## Begin

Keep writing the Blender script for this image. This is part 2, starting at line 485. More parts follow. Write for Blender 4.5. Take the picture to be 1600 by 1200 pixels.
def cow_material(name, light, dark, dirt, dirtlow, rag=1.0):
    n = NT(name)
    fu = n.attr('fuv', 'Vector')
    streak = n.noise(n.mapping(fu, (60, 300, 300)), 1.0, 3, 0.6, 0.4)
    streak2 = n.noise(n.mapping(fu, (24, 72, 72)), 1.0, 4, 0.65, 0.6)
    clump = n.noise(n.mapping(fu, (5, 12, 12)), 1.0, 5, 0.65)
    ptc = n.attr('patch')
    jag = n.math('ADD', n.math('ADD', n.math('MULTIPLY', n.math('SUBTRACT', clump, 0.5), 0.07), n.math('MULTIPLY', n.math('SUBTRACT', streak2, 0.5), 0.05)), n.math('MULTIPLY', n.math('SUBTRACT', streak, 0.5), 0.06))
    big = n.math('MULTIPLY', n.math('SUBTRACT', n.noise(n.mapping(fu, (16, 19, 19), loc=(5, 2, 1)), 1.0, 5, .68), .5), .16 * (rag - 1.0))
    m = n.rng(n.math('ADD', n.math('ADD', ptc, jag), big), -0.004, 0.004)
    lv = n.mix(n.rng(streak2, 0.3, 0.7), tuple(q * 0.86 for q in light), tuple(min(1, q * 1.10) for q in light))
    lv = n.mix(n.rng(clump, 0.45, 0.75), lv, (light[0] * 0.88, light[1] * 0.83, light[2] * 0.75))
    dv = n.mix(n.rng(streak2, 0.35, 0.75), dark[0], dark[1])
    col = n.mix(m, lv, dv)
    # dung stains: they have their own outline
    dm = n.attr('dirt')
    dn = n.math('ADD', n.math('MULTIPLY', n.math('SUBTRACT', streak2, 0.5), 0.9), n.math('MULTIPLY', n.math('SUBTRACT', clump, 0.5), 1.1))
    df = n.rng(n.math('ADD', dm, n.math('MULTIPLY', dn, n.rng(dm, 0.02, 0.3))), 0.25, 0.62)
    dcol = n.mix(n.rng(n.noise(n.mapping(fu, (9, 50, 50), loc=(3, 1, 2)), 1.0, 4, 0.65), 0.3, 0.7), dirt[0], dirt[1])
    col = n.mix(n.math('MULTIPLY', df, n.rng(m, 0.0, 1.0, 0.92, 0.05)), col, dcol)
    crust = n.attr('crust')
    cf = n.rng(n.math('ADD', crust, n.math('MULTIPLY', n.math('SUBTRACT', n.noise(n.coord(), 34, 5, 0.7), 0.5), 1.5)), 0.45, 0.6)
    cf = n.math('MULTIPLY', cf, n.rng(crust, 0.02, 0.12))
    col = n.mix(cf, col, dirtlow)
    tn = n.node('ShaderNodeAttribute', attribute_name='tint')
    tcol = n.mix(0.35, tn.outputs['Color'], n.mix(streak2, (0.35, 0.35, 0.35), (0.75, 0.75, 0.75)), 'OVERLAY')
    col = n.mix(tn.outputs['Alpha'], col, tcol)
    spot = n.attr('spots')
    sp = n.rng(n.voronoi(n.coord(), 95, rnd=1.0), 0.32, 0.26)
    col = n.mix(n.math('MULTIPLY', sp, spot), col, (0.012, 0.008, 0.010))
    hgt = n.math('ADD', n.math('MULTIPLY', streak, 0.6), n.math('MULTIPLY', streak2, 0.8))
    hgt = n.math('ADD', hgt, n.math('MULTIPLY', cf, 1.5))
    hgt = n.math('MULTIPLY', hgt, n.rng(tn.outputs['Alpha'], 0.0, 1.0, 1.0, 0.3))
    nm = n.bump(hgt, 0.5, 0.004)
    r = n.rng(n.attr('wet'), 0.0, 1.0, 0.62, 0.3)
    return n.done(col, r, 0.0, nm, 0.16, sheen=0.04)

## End

- _The exercise_: Repeat the listing above without any change.

- _Correct output_:
Keep writing the Blender script for this image. This is part 2, starting at line 485. More parts follow. Write for Blender 4.5. Take the picture to be 1600 by 1200 pixels.
def cow_material(name, light, dark, dirt, dirtlow, rag=1.0):
    n = NT(name)
    fu = n.attr('fuv', 'Vector')
    streak = n.noise(n.mapping(fu, (60, 300, 300)), 1.0, 3, 0.6, 0.4)
    streak2 = n.noise(n.mapping(fu, (24, 72, 72)), 1.0, 4, 0.65, 0.6)
    clump = n.noise(n.mapping(fu, (5, 12, 12)), 1.0, 5, 0.65)
    ptc = n.attr('patch')
    jag = n.math('ADD', n.math('ADD', n.math('MULTIPLY', n.math('SUBTRACT', clump, 0.5), 0.07), n.math('MULTIPLY', n.math('SUBTRACT', streak2, 0.5), 0.05)), n.math('MULTIPLY', n.math('SUBTRACT', streak, 0.5), 0.06))
    big = n.math('MULTIPLY', n.math('SUBTRACT', n.noise(n.mapping(fu, (16, 19, 19), loc=(5, 2, 1)), 1.0, 5, .68), .5), .16 * (rag - 1.0))
    m = n.rng(n.math('ADD', n.math('ADD', ptc, jag), big), -0.004, 0.004)
    lv = n.mix(n.rng(streak2, 0.3, 0.7), tuple(q * 0.86 for q in light), tuple(min(1, q * 1.10) for q in light))
    lv = n.mix(n.rng(clump, 0.45, 0.75), lv, (light[0] * 0.88, light[1] * 0.83, light[2] * 0.75))
    dv = n.mix(n.rng(streak2, 0.35, 0.75), dark[0], dark[1])
    col = n.mix(m, lv, dv)
    # dung stains: they have their own outline
    dm = n.attr('dirt')
    dn = n.math('ADD', n.math('MULTIPLY', n.math('SUBTRACT', streak2, 0.5), 0.9), n.math('MULTIPLY', n.math('SUBTRACT', clump, 0.5), 1.1))
    df = n.rng(n.math('ADD', dm, n.math('MULTIPLY', dn, n.rng(dm, 0.02, 0.3))), 0.25, 0.62)
    dcol = n.mix(n.rng(n.noise(n.mapping(fu, (9, 50, 50), loc=(3, 1, 2)), 1.0, 4, 0.65), 0.3, 0.7), dirt[0], dirt[1])
    col = n.mix(n.math('MULTIPLY', df, n.rng(m, 0.0, 1.0, 0.92, 0.05)), col, dcol)
    crust = n.attr('crust')
    cf = n.rng(n.math('ADD', crust, n.math('MULTIPLY', n.math('SUBTRACT', n.noise(n.coord(), 34, 5, 0.7), 0.5), 1.5)), 0.45, 0.6)
    cf = n.math('MULTIPLY', cf, n.rng(crust, 0.02, 0.12))
    col = n.mix(cf, col, dirtlow)
    tn = n.node('ShaderNodeAttribute', attribute_name='tint')
    tcol = n.mix(0.35, tn.outputs['Color'], n.mix(streak2, (0.35, 0.35, 0.35), (0.75, 0.75, 0.75)), 'OVERLAY')
    col = n.mix(tn.outputs['Alpha'], col, tcol)
    spot = n.attr('spots')
    sp = n.rng(n.voronoi(n.coord(), 95, rnd=1.0), 0.32, 0.26)
    col = n.mix(n.math('MULTIPLY', sp, spot), col, (0.012, 0.008, 0.010))
    hgt = n.math('ADD', n.math('MULTIPLY', streak, 0.6), n.math('MULTIPLY', streak2, 0.8))
    hgt = n.math('ADD', hgt, n.math('MULTIPLY', cf, 1.5))
    hgt = n.math('MULTIPLY', hgt, n.rng(tn.outputs['Alpha'], 0.0, 1.0, 1.0, 0.3))
    nm = n.bump(hgt, 0.5, 0.004)
    r = n.rng(n.attr('wet'), 0.0, 1.0, 0.62, 0.3)
    return n.done(col, r, 0.0, nm, 0.16, sheen=0.04)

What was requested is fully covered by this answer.